The relative intimacy of the CMT Music Awards works to the advantage of its sponsors, which tend to be more visible and perhaps establish stronger emotional connections with viewers on a more modest and tightly focused awards show than they might when participating in others. Verizon’s Twitter tracker segments -- hosted by “The Voice” winner Cassadee Pope, who won the Breakthrough Video of the Year award last night for “Wasting All These Tears” -- stood out without getting lost in the waves of mindless tweets that are washing over so much of television these days. It was hard not to notice that Jake Owen’s performance of “Beachin’” outside the Bridgestone was billed as The KIA Outdoor Performance.

But as always, the smartest and most creative sponsorship came from Nationwide Insurance with its presentations leading into every commercial break of performances by up-and-coming country artists on a special stage inside the Bridgestone. This was the seventh consecutive year that the Nationwide Insurance Stage was part of the CMT Music Awards. It’s a component of the show I look forward to every year, so much so that I would miss it if it were discontinued. It may be the best sponsorship opportunity available on any awards show telecast anywhere. (I think another advertiser would be wise to gobble up that prime real estate and re-brand it if Nationwide ever decides to give it up, not that I imagine that happening.) The up and comers featured last night included Danielle Bradbery, Tyler Farr, Thomas Rhett, Cole Swindell, Dan + Shay, David Nail and Brett Eldredge.
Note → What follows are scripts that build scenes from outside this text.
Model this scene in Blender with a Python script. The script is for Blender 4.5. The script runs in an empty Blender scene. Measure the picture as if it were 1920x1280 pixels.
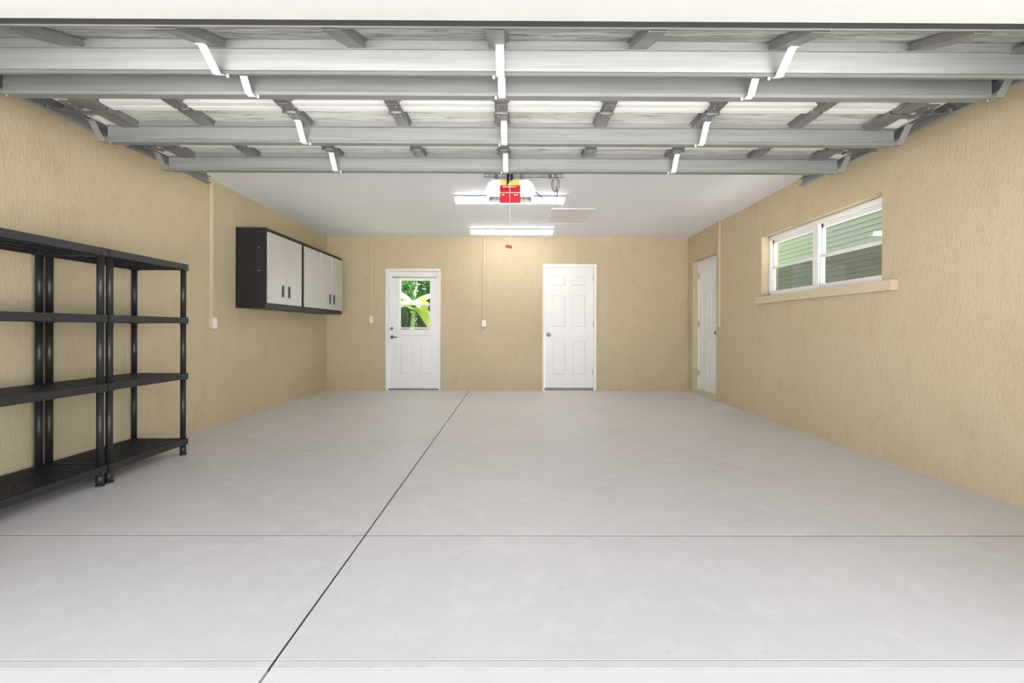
import bpy, bmesh, math, random
from mathutils import Vector, Matrix
random.seed(7)
C = bpy.context.scene
COL = C.collection
# ------------------------------------------------------------------ camera
H = 1.035
F = 890.0
cam_d = bpy.data.cameras.new('camera'); cam = bpy.data.objects.new('camera', cam_d); COL.objects.link(cam)
cam_d.sensor_width = 36.0; cam_d.lens = 36.0 * F / 1920.0
cam_d.clip_start = 0.02; cam_d.clip_end = 200
YAW, ROLL = 0.0045, -0.0028
cam.matrix_world = (Matrix.Translation((0, 0, H)) @ Matrix.Rotation(-YAW, 4, 'Z') @
                    Matrix.Rotation(math.radians(90), 4, 'X') @ Matrix.Rotation(-ROLL, 4, 'Z'))
cam_d.shift_x = -7.0 / 1920.0
cam_d.shift_y = -23.0 / 1920.0
C.camera = cam
# ------------------------------------------------------------------ light and exposure
C.view_settings.view_transform = 'Standard'
C.view_settings.look = 'None'
C.view_settings.gamma = 1.0
C.view_settings.use_curve_mapping = False
C.view_settings.exposure = 1.11
W = bpy.data.worlds.new('sky'); C.world = W; W.use_nodes = True
bgn = W.node_tree.nodes['Background']
# hazy bright sky: brighter towards the horizon than overhead
_N = W.node_tree.nodes; _L = W.node_tree.links
_tc = _N.new('ShaderNodeTexCoord'); _sp = _N.new('ShaderNodeSeparateXYZ'); _rp = _N.new('ShaderNodeValToRGB')
_L.new(_tc.outputs['Generated'], _sp.inputs[0]); _L.new(_sp.outputs['Z'], _rp.inputs[0]); _L.new(_rp.outputs[0], bgn.inputs[0])
_rp.color_ramp.elements[0].position = 0.0; _rp.color_ramp.elements[0].color = (1.0, 1.0, 1.0, 1)
_rp.color_ramp.elements[1].position = 0.75; _rp.color_ramp.elements[1].color = (.15, .155, .17, 1)
_e = _rp.color_ramp.elements.new(.32); _e.color = (.42, .43, .45, 1)
bgn.inputs[1].default_value = 3.5
sd = bpy.data.lights.new('sun', 'SUN'); sd.energy = 36.0; sd.angle = math.radians(6); sd.color = (1, .96, .9)
so = bpy.data.objects.new('sun', sd); COL.objects.link(so)
so.rotation_euler = (math.radians(-40), math.radians(5), 0)      # from behind the house, over the roof
LAMP = 7.5

# ------------------------------------------------------------------ helpers
def px(x, y, D):
    """pixel of the 1920x1280 frame at distance D -> world point"""
    return Vector(((x - 963.0) / F * D, D, H + (617.0 - y) / F * D))

def wloc(o):
    v = Vector((0, 0, 0))
    while o is not None:
        v += o.location; o = o.parent
    return v

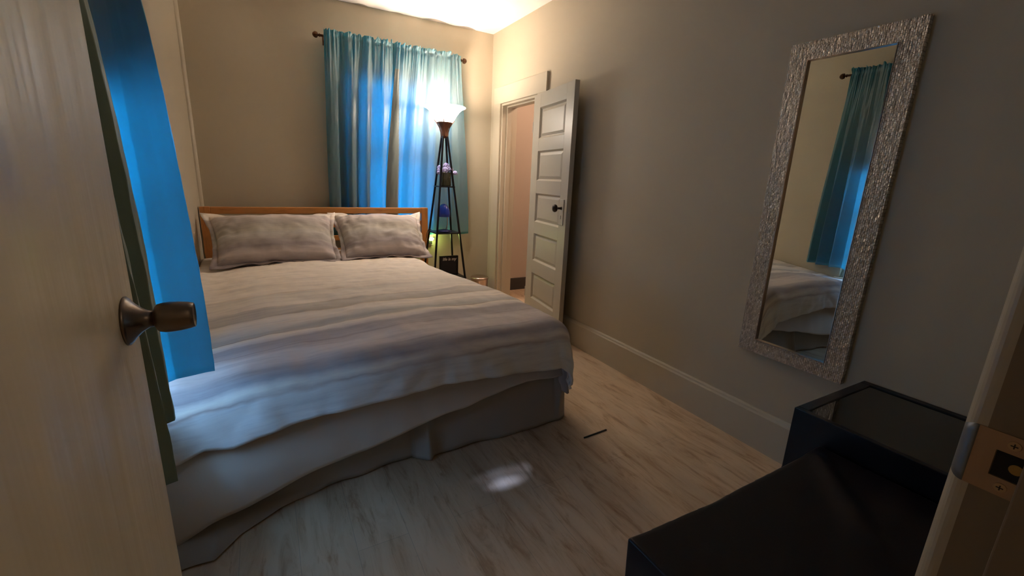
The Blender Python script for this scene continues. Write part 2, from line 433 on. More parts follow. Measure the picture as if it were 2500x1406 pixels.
# ragged paint edge and plaster chips along the ceiling of the back wall
bm = bmesh.new(); N = 120; lo = []; hi = []
for i in range(N+1):
    x = lerp(.55, 1.86, i/N)
    wdt = .004 + .010*max(0, nz(x*6, 3.1)+.12) + .11*max(0, nz(x*5.2, 8.7)-.04) + .004*abs(nz(x*60, 1))
    if x < .75: wdt *= sstep(.55, .75, x)
    if x > 1.7: wdt *= 1-sstep(1.7, 1.86, x)
    lo.append(bm.verts.new((x, YB-.0005, ZC-.0012))); hi.append(bm.verts.new((x, YB-wdt-.0008, ZC-.0012)))
for i in range(N): bm.faces.new((lo[i], lo[i+1], hi[i+1], hi[i]))
r_ = bmesh.ops.extrude_face_region(bm, geom=bm.faces[:]); bmesh.ops.translate(bm, verts=[v for v in r_['geom'] if isinstance(v, bmesh.types.BMVert)], vec=(0, 0, .0012))
tag(obj('trim_2', bm, m_ragged), kind='structure')

# closet casing: head board running over the opening, two side boards, jamb lining with stop
cas = empty('trim_3', (XR, CY1, 0), kind='structure')
th = .022
def cas_part(name, x0, x1, y0, y1, z0, z1, bev=.002):
    bm = bmesh.new(); box(bm, x0, x1, y0, y1, z0, z1); return obj(name, bm, m_trim, cas, bevel=bev)
cas_part('head_casing', XR-th, XR, 2.955, 3.828, CZ, 1.968)
cas_part('side_casing', XR-th, XR, CY1, 3.828, 0, CZ-.0005)
cas_part('side_casing', XR-th, XR, 2.955, CY0, 0, CZ-.0005)
cas_part('jamb_lining', XR-.004, XR+T+.006, CY1-.018, CY1+.0, 0, CZ-.018)
cas_part('jamb_lining', XR-.004, XR+T+.006, CY0, CY0+.018, 0, CZ-.018)
cas_part('jamb_lining', XR-.004, XR+T+.006, CY0, CY1, CZ-.018, CZ-.0005)
cas_part('door_stop_strip', XR+.040, XR+.085, CY1-.030, CY1-.018, 0, CZ-.030)
cas_part('door_stop_strip', XR+.040, XR+.085, CY0+.018, CY0+.030, 0, CZ-.030)
cas_part('door_stop_strip', XR+.040, XR+.085, CY0+.018, CY1-.018, CZ-.030, CZ-.018)
bm = bmesh.new(); box(bm, XR-.0055, XR+.001, CY1-.0185, CY1-.0175, .85, .95); obj('strike_plate', bm, m_trim, cas)

# entry doorway: right jamb with rounded corner, stop, strike plate
jam = empty('trim_4', (DX1, YF, 0), kind='structure')
bm = bmesh.new(); r = .011
prof = [(DX1+.02, -.05), (DX1, -.05), (DX1, YF-r)] + [(DX1+r-r*math.cos(a), YF-r+r*math.sin(a)+.004) for a in [PI/2*k/6 for k in range(7)]] + [(DX1+.02, YF+.004)]
ra = [bm.verts.new((x, y, 0)) for x, y in prof]; rb = [bm.verts.new((x, y, DZ)) for x, y in prof]
k = len(prof)
for i in range(k):
    fc_ = bm.faces.new((ra[i], ra[(i+1) % k], rb[(i+1) % k], rb[i])); fc_.material_index = 0 if i < 2 else 1
bm.faces.new(ra[::-1]); bm.faces.new(rb); bmesh.ops.recalc_face_normals(bm, faces=bm.faces)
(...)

Another thing I enjoy about the CMT Music Awards is the involvement of so many personalities from reality competition shows. Last night’s event was a big one for “American Idol” (Carrie Underwood was prominent throughout and won the Video of the Year award for “See You Again,” while Keith Urban performed “Cop Car” from a set made to resemble the legendary Bluebird Café), “The Voice” (because of Cassadee Pope’s big win, which could help change the perception that “the Voice” has never produced a “star”; that show-stopping outdoor performance by her “Voice” mentor Blake Shelton, and Shelton’s win for Male Video of the Year for “Doin’ What She Likes”) and the much-missed “Nashville Star” (Miranda Lambert, a “Star” contestant in its first season, won the award for Female Video of the Year for “Automatic”; also, Lambert and Underwood closed the show with a performance of “Somethin’ Bad”).

Every time I watch Lambert crush another song or win another award I can’t help but wonder why one of the broadcast or basic cable networks doesn’t revive “Nashville Star.” The countless connections between winners and contestants on “American Idol” and “The Voice” to the Music City would seem to suggest that country music has grown so much in recent years that its fan base would support the show.

If I have one issue with the CMT Music Awards it’s the choice once again of Kristen Bell as host. (This year she went solo, without a co-host.) She does a perfectly fine job with the task at hand, and she brings a lot of energy to the proceedings, but I simply do not associate her with country music in any way. Given the extent to which CMT embraces everything about the business of country music with its awards, the choice of someone not connected to it seems strange to me. As I watched the telecast last night I couldn’t help but fantasize about Connie Britton or Hayden Panetierre hosting the show, or the amazing Reba McEntire. But this is a minor complaint about an event that offers so much to enjoy.